According to Pablo Robles, a member of BDS Colombia, the government still has contracts with Elbit Systems, Israel’s largest weapons manufacturer and a long-standing target of the BDS movement worldwide. Colombia’s thirteen active contracts include plane maintenance, the provision of communications and interception networks, and the construction of a national police surveillance system.

BDS activists are optimistic that Petro will continue to push the envelope, especially given the Palestinian solidarity movement that can pressure politicians who resist.
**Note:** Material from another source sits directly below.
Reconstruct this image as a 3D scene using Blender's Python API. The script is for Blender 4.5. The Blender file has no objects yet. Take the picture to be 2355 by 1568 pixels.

The Battle for Sovereignty

Petro’s decision to cut economic and diplomatic ties with Israel is not simply a solidaristic or moral gesture. Rather, it is the concrete expression of an understanding of economic sovereignty, international law, and Global South–led multilateralism as mutually reinforcing fronts with the same horizon of struggle.

As Petro’s stance on Palestine steers Colombia away from decades of alignment with US economic and security interests, both domestic and international pressure on his government have intensified. At the same time, Washington has grown more aggressive in asserting control across the hemisphere — including carrying out lethal, extrajudicial drone strikes in the Caribbean — laying bare both the limits to Colombia’s sovereignty and the urgency of Petro’s efforts to bolster it.

In the battle to end Israeli impunity — and in doing so, rewrite the rules of the international order — Petro has been accompanied by a Palestinian solidarity movement unique in its effectiveness. Colombia’s own violent conflict and the role of the Israeli state and multinational corporations in exacerbating it make the movement to end the country’s complicity in Israel’s genocide all the more potent.

Fail or succeed, Petro’s willingness to raise the bar by taking concrete actions to end the genocide has revealed that it is possible to meaningfully confront Israeli impunity. It has also revealed that this battle is inextricably bound up in the defense of sovereignty and the articulation of a new geopolitical order where the United States cannot unilaterally enable domination and violence as the world helplessly watches on.